Transcribe all of the material below word for word and leave out its pictures.

════════════════════

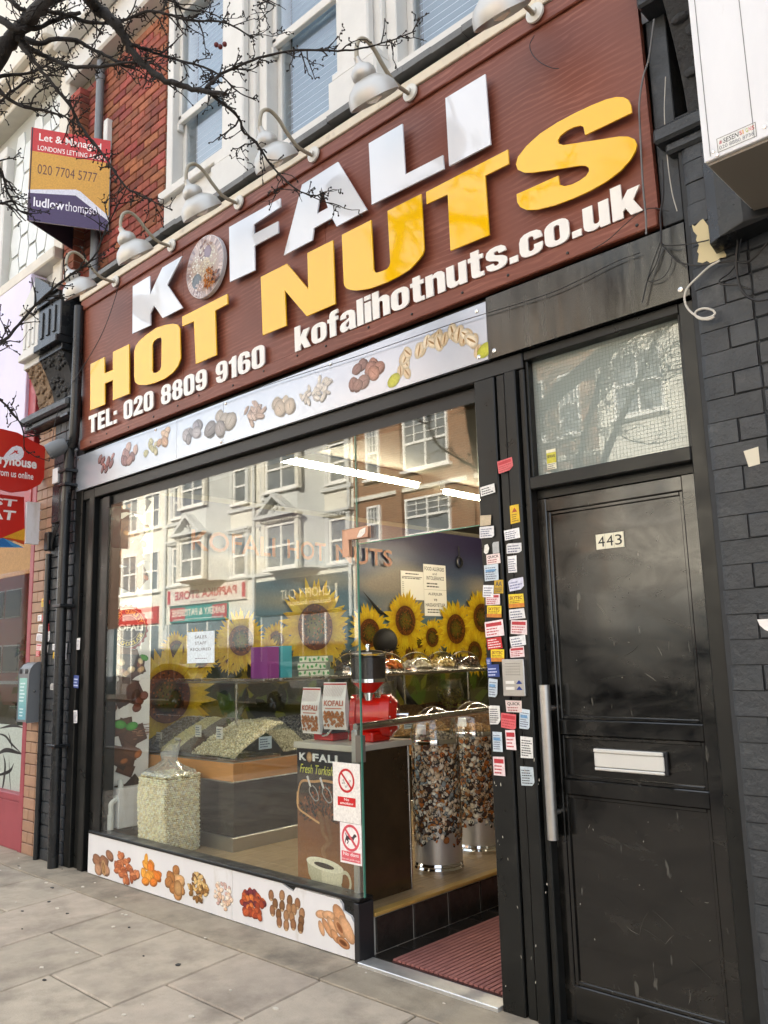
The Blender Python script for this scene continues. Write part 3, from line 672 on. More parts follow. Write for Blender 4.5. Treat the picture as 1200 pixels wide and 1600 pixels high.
GL = {   # heavy condensed sign letters: (width, [outline(s)])
 'o': (.74, [[rr_(0,-.01,.74,1.01,.29), rr_(.28,.19,.46,.81,.085)]]),
 'k': (.80, [[[(0,0),(0,1.32),(.29,1.32),(.29,.68),(.46,1),(.78,1),(.58,.55),(.80,0),(.49,0),(.36,.34),(.29,.24),(.29,0)]]]),
 'f': (.52, [[[(.10,0),(.10,.78),(0,.78),(0,.97),(.10,.97),(.10,1.08),(.13,1.2),(.2,1.29),(.32,1.32),(.52,1.32),(.52,1.12),(.43,1.12),(.39,1.08),(.39,.97),(.52,.97),(.52,.78),(.39,.78),(.39,0)]]]),
 'a': (.74, [[[(0,.2),(.05,.05),(.18,-.01),(.32,.02),(.43,.12),(.46,0),(.74,0),(.72,.15),(.72,.7),(.68,.88),(.55,.98),(.36,1.01),(.17,.97),(.05,.85),(.02,.66),(.29,.66),(.31,.78),(.38,.81),(.44,.76),(.44,.62),(.30,.55),(.10,.47),(.01,.36)], [(.44,.46),(.44,.28),(.40,.20),(.33,.18),(.28,.24),(.28,.34),(.34,.41)]]]),
 'l': (.28, [[[(0,0),(.28,0),(.28,1.32),(0,1.32)]]]), 'i': (.28, [[[(0,0),(.28,0),(.28,1),(0,1)]], [[(0,1.1),(.28,1.1),(.28,1.32),(0,1.32)]]]),
 'h': (.73, [[[(0,0),(0,1.32),(.28,1.32),(.28,.93)]+_n[4:]]]), 'n': (.73, [[_n]]), 'u': (.73, [[[(.73-x, 1-y) for x, y in _n]]]),
 't': (.54, [[[(.10,.2),(.10,.78),(0,.78),(0,.97),(.10,.97),(.10,1.2),(.39,1.2),(.39,.97),(.53,.97),(.53,.78),(.39,.78),(.39,.26),(.42,.20),(.54,.20),(.54,0),(.32,0),(.19,.02),(.12,.09)]]]),
 's': (.73, [[[(.72,.68),(.46,.68),(.44,.78),(.37,.81),(.30,.77),(.30,.69),(.38,.62),(.58,.53),(.70,.42),(.73,.28),(.69,.12),(.57,.02),(.38,-.01),(.17,.02),(.04,.12),(0,.32),(.26,.32),(.28,.21),(.36,.18),(.44,.22),(.44,.31),(.36,.38),(.14,.48),(.04,.58),(.01,.72),(.06,.88),(.18,.98),(.37,1.01),(.56,.98),(.68,.87)]]]),
 '.': (.27, [[[(0,0),(.27,0),(.27,.27),(0,.27)]]]),
 'c': (.73, [[[(.73,.62),(.46,.62),(.46,.72),(.43,.79),(.37,.81),(.31,.79),(.28,.72),(.28,.28),(.31,.21),(.37,.19),(.43,.21),(.46,.28),(.46,.42),(.73,.42),(.73,.3),(.69,.12),(.57,.02),(.37,-.01),(.17,.02),(.05,.12),(0,.3),(0,.7),(.05,.88),(.17,.98),(.37,1.01),(.57,.98),(.69,.88),(.73,.7)]]]),
 'T': (.54, [[[(.17,0),(.17,.8),(0,.8),(0,1),(.54,1),(.54,.8),(.37,.8),(.37,0)]]]), 'E': (.45, [[[(0,0),(0,1),(.44,1),(.44,.81),(.2,.81),(.2,.6),(.41,.6),(.41,.42),(.2,.42),(.2,.19),(.45,.19),(.45,0)]]]),
 'L': (.42, [[[(0,0),(0,1),(.2,1),(.2,.19),(.42,.19),(.42,0)]]]), ':': (.18, [[[(0,0),(.18,0),(.18,.2),(0,.2)]], [[(0,.5),(.18,.5),(.18,.7),(0,.7)]]]),
 '0': (.52, [[rr_(0,-.01,.52,1.01,.2), rr_(.19,.16,.33,.84,.065)]]), '1': (.32, [[[(.12,0),(.12,.72),(0,.72),(0,.84),(.1,.88),(.17,1),(.32,1),(.32,0)]]]),
 '2': (.52, [[[(0,0),(0,.16),(.30,.58),(.33,.68),(.33,.78),(.30,.84),(.26,.85),(.21,.82),(.2,.74),(.2,.64),(.01,.64),(.01,.76),(.05,.9),(.14,.98),(.27,1.01),(.42,.97),(.5,.87),(.52,.72),(.49,.56),(.42,.44),(.25,.19),(.52,.19),(.52,0)]]]),
 '8': (.52, [[[(0,.26),(0,.4),(.03,.48),(.08,.52),(.03,.57),(.01,.65),(.01,.76),(.05,.9),(.13,.98),(.26,1.01),(.39,.98),(.47,.9),(.51,.76),(.51,.65),(.49,.57),(.44,.52),(.49,.48),(.52,.4),(.52,.26),(.48,.1),(.4,.02),(.26,-.01),(.12,.02),(.04,.1)], rr_(.20,.61,.32,.85,.055), rr_(.19,.15,.33,.44,.06)]]),
 '6': (.52, [[_6, rr_(.2,.15,.33,.46,.06)]]), '9': (.52, [[[(.52-x, 1-y) for x, y in _6], [(.52-x, 1-y) for x, y in rr_(.2,.15,.33,.46,.06)]]]),
}
def small_text(txt, bl, br_, h, gap=.07, space=.36):
    (xa, va), (xb, vb) = bl, br_
    tot = sum((GL[c][0] if c != ' ' else space-gap)+gap for c in txt)-gap; k = (xb-xa)/tot; sl = (vb-va)/(xb-xa); x = 0
    for c in txt:
        if c == ' ': x += space; continue
        w, shp = GL[c]
        mb = MB()
        for loops in shp: mb.prism([[(xa+(x+a)*k, va+(x+a)*k*sl+b*h) for a, b in l] for l in loops], loc, .020, .028)
        fbuild('letter', mb, M['small_white']); x += w+gap
small_text('TEL: 020 8809 9160', [(-6.286, 0.105)][0], [(-3.982, 0.076)][0], .145)
small_text('kofalihotnuts.co.uk', [(-3.687, 0.083)][0], [(-1.42, 0.084)][0], .118)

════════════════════

Full answer:
The Blender Python script for this scene continues. Write part 3, from line 672 on. More parts follow. Write for Blender 4.5. Treat the picture as 1200 pixels wide and 1600 pixels high.
GL = {   # heavy condensed sign letters: (width, [outline(s)])
 'o': (.74, [[rr_(0,-.01,.74,1.01,.29), rr_(.28,.19,.46,.81,.085)]]),
 'k': (.80, [[[(0,0),(0,1.32),(.29,1.32),(.29,.68),(.46,1),(.78,1),(.58,.55),(.80,0),(.49,0),(.36,.34),(.29,.24),(.29,0)]]]),
 'f': (.52, [[[(.10,0),(.10,.78),(0,.78),(0,.97),(.10,.97),(.10,1.08),(.13,1.2),(.2,1.29),(.32,1.32),(.52,1.32),(.52,1.12),(.43,1.12),(.39,1.08),(.39,.97),(.52,.97),(.52,.78),(.39,.78),(.39,0)]]]),
 'a': (.74, [[[(0,.2),(.05,.05),(.18,-.01),(.32,.02),(.43,.12),(.46,0),(.74,0),(.72,.15),(.72,.7),(.68,.88),(.55,.98),(.36,1.01),(.17,.97),(.05,.85),(.02,.66),(.29,.66),(.31,.78),(.38,.81),(.44,.76),(.44,.62),(.30,.55),(.10,.47),(.01,.36)], [(.44,.46),(.44,.28),(.40,.20),(.33,.18),(.28,.24),(.28,.34),(.34,.41)]]]),
 'l': (.28, [[[(0,0),(.28,0),(.28,1.32),(0,1.32)]]]), 'i': (.28, [[[(0,0),(.28,0),(.28,1),(0,1)]], [[(0,1.1),(.28,1.1),(.28,1.32),(0,1.32)]]]),
 'h': (.73, [[[(0,0),(0,1.32),(.28,1.32),(.28,.93)]+_n[4:]]]), 'n': (.73, [[_n]]), 'u': (.73, [[[(.73-x, 1-y) for x, y in _n]]]),
 't': (.54, [[[(.10,.2),(.10,.78),(0,.78),(0,.97),(.10,.97),(.10,1.2),(.39,1.2),(.39,.97),(.53,.97),(.53,.78),(.39,.78),(.39,.26),(.42,.20),(.54,.20),(.54,0),(.32,0),(.19,.02),(.12,.09)]]]),
 's': (.73, [[[(.72,.68),(.46,.68),(.44,.78),(.37,.81),(.30,.77),(.30,.69),(.38,.62),(.58,.53),(.70,.42),(.73,.28),(.69,.12),(.57,.02),(.38,-.01),(.17,.02),(.04,.12),(0,.32),(.26,.32),(.28,.21),(.36,.18),(.44,.22),(.44,.31),(.36,.38),(.14,.48),(.04,.58),(.01,.72),(.06,.88),(.18,.98),(.37,1.01),(.56,.98),(.68,.87)]]]),
 '.': (.27, [[[(0,0),(.27,0),(.27,.27),(0,.27)]]]),
 'c': (.73, [[[(.73,.62),(.46,.62),(.46,.72),(.43,.79),(.37,.81),(.31,.79),(.28,.72),(.28,.28),(.31,.21),(.37,.19),(.43,.21),(.46,.28),(.46,.42),(.73,.42),(.73,.3),(.69,.12),(.57,.02),(.37,-.01),(.17,.02),(.05,.12),(0,.3),(0,.7),(.05,.88),(.17,.98),(.37,1.01),(.57,.98),(.69,.88),(.73,.7)]]]),
 'T': (.54, [[[(.17,0),(.17,.8),(0,.8),(0,1),(.54,1),(.54,.8),(.37,.8),(.37,0)]]]), 'E': (.45, [[[(0,0),(0,1),(.44,1),(.44,.81),(.2,.81),(.2,.6),(.41,.6),(.41,.42),(.2,.42),(.2,.19),(.45,.19),(.45,0)]]]),
 'L': (.42, [[[(0,0),(0,1),(.2,1),(.2,.19),(.42,.19),(.42,0)]]]), ':': (.18, [[[(0,0),(.18,0),(.18,.2),(0,.2)]], [[(0,.5),(.18,.5),(.18,.7),(0,.7)]]]),
 '0': (.52, [[rr_(0,-.01,.52,1.01,.2), rr_(.19,.16,.33,.84,.065)]]), '1': (.32, [[[(.12,0),(.12,.72),(0,.72),(0,.84),(.1,.88),(.17,1),(.32,1),(.32,0)]]]),
 '2': (.52, [[[(0,0),(0,.16),(.30,.58),(.33,.68),(.33,.78),(.30,.84),(.26,.85),(.21,.82),(.2,.74),(.2,.64),(.01,.64),(.01,.76),(.05,.9),(.14,.98),(.27,1.01),(.42,.97),(.5,.87),(.52,.72),(.49,.56),(.42,.44),(.25,.19),(.52,.19),(.52,0)]]]),
 '8': (.52, [[[(0,.26),(0,.4),(.03,.48),(.08,.52),(.03,.57),(.01,.65),(.01,.76),(.05,.9),(.13,.98),(.26,1.01),(.39,.98),(.47,.9),(.51,.76),(.51,.65),(.49,.57),(.44,.52),(.49,.48),(.52,.4),(.52,.26),(.48,.1),(.4,.02),(.26,-.01),(.12,.02),(.04,.1)], rr_(.20,.61,.32,.85,.055), rr_(.19,.15,.33,.44,.06)]]),
 '6': (.52, [[_6, rr_(.2,.15,.33,.46,.06)]]), '9': (.52, [[[(.52-x, 1-y) for x, y in _6], [(.52-x, 1-y) for x, y in rr_(.2,.15,.33,.46,.06)]]]),
}
def small_text(txt, bl, br_, h, gap=.07, space=.36):
    (xa, va), (xb, vb) = bl, br_
    tot = sum((GL[c][0] if c != ' ' else space-gap)+gap for c in txt)-gap; k = (xb-xa)/tot; sl = (vb-va)/(xb-xa); x = 0
    for c in txt:
        if c == ' ': x += space; continue
        w, shp = GL[c]
        mb = MB()
        for loops in shp: mb.prism([[(xa+(x+a)*k, va+(x+a)*k*sl+b*h) for a, b in l] for l in loops], loc, .020, .028)
        fbuild('letter', mb, M['small_white']); x += w+gap
small_text('TEL: 020 8809 9160', [(-6.286, 0.105)][0], [(-3.982, 0.076)][0], .145)
small_text('kofalihotnuts.co.uk', [(-3.687, 0.083)][0], [(-1.42, 0.084)][0], .118)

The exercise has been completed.